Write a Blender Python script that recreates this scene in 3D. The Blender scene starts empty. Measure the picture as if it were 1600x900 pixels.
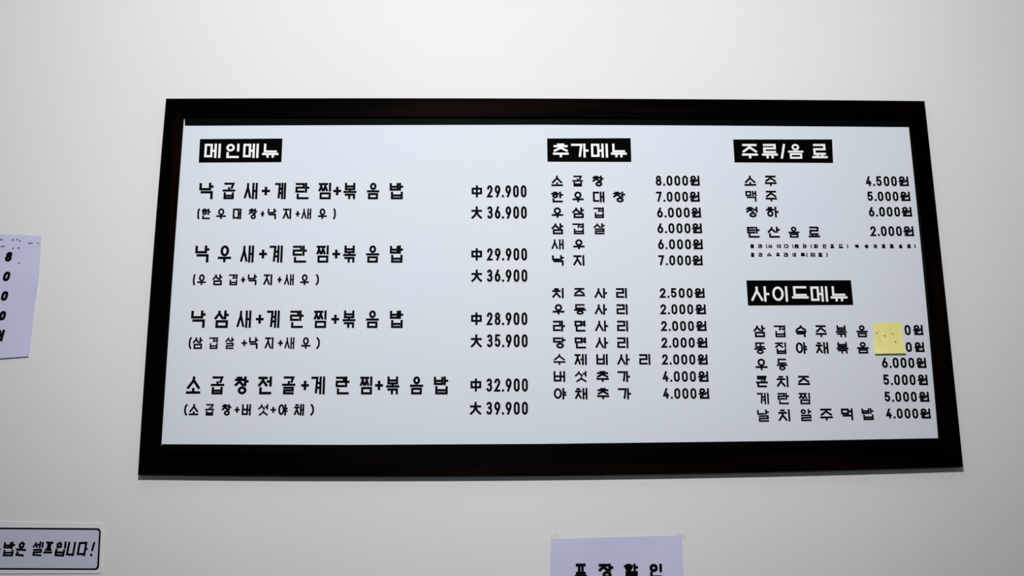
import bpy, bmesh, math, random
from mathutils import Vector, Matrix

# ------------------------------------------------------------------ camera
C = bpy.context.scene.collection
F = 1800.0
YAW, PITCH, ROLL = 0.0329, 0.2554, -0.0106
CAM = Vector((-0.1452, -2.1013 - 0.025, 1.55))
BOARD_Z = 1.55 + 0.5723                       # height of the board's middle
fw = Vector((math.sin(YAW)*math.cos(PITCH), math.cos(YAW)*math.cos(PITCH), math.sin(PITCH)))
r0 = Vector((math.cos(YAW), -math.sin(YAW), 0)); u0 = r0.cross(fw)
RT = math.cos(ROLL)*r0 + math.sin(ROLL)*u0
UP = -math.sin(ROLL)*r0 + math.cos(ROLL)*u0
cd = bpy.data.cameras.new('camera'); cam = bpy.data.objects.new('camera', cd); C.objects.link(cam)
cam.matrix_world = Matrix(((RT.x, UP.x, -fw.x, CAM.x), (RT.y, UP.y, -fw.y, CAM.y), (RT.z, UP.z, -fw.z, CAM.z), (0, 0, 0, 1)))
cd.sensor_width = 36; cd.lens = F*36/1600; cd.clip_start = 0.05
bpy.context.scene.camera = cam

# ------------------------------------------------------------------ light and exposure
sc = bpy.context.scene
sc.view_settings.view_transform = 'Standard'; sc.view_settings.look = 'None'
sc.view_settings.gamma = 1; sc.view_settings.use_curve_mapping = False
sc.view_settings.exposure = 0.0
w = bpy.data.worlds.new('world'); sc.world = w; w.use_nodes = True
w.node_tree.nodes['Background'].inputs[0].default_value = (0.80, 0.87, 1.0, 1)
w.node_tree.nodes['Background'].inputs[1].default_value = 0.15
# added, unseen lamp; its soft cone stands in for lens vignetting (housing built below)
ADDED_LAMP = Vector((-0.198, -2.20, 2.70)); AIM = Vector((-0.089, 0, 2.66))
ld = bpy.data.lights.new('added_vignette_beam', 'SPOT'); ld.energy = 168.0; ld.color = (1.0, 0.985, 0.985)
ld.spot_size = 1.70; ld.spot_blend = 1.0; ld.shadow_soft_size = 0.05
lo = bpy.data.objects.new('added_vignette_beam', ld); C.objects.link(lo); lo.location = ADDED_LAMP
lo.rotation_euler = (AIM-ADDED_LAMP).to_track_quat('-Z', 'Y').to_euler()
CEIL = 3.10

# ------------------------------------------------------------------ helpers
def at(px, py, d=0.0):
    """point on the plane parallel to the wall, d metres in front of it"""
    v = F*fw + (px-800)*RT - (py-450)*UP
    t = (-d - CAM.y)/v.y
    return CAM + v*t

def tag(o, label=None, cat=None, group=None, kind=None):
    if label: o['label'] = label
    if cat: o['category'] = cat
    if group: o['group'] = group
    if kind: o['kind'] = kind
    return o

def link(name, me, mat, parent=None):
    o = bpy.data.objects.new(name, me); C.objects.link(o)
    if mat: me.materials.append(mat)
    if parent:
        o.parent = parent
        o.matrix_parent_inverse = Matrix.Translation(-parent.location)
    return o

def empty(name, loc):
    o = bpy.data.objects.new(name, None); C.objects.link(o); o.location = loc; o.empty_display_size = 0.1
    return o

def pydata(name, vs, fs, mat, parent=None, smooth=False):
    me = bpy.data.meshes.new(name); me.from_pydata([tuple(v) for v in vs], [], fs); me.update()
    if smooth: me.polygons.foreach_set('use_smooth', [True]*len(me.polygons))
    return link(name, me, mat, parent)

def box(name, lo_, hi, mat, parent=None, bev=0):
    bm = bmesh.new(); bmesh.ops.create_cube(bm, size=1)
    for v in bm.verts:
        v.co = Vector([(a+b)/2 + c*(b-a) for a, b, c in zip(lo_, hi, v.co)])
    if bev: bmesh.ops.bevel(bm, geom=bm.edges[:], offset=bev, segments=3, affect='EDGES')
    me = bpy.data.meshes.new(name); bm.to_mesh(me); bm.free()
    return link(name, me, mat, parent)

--

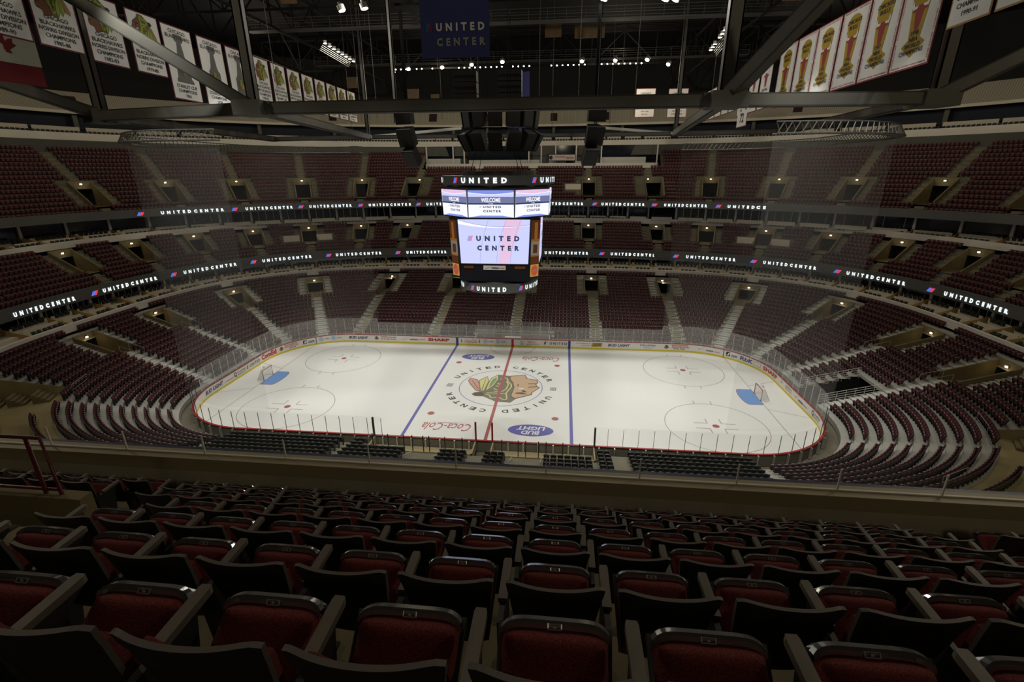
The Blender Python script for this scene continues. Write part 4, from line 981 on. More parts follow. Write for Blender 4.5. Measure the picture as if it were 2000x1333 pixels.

* * *

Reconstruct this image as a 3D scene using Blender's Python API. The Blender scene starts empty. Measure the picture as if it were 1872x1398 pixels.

■ The problem ■
Extract the part of the records that opens with the line containing "Write a Blender" and closes with the line containing "bpy.context.scene.camera = cam". Take only those lines, exactly, and no pictures.

■ Exercise response ■
Write a Blender Python script that recreates this scene in 3D. The Blender scene starts empty. Measure the picture as if it were 1600x900 pixels.
import bpy, bmesh, math, random
from mathutils import Vector, Matrix

# ------------------------------------------------------------------ camera
C = bpy.context.scene.collection
F = 1800.0
YAW, PITCH, ROLL = 0.0329, 0.2554, -0.0106
CAM = Vector((-0.1452, -2.1013 - 0.025, 1.55))
BOARD_Z = 1.55 + 0.5723                       # height of the board's middle
fw = Vector((math.sin(YAW)*math.cos(PITCH), math.cos(YAW)*math.cos(PITCH), math.sin(PITCH)))
r0 = Vector((math.cos(YAW), -math.sin(YAW), 0)); u0 = r0.cross(fw)
RT = math.cos(ROLL)*r0 + math.sin(ROLL)*u0
UP = -math.sin(ROLL)*r0 + math.cos(ROLL)*u0
cd = bpy.data.cameras.new('camera'); cam = bpy.data.objects.new('camera', cd); C.objects.link(cam)
cam.matrix_world = Matrix(((RT.x, UP.x, -fw.x, CAM.x), (RT.y, UP.y, -fw.y, CAM.y), (RT.z, UP.z, -fw.z, CAM.z), (0, 0, 0, 1)))
cd.sensor_width = 36; cd.lens = F*36/1600; cd.clip_start = 0.05
bpy.context.scene.camera = cam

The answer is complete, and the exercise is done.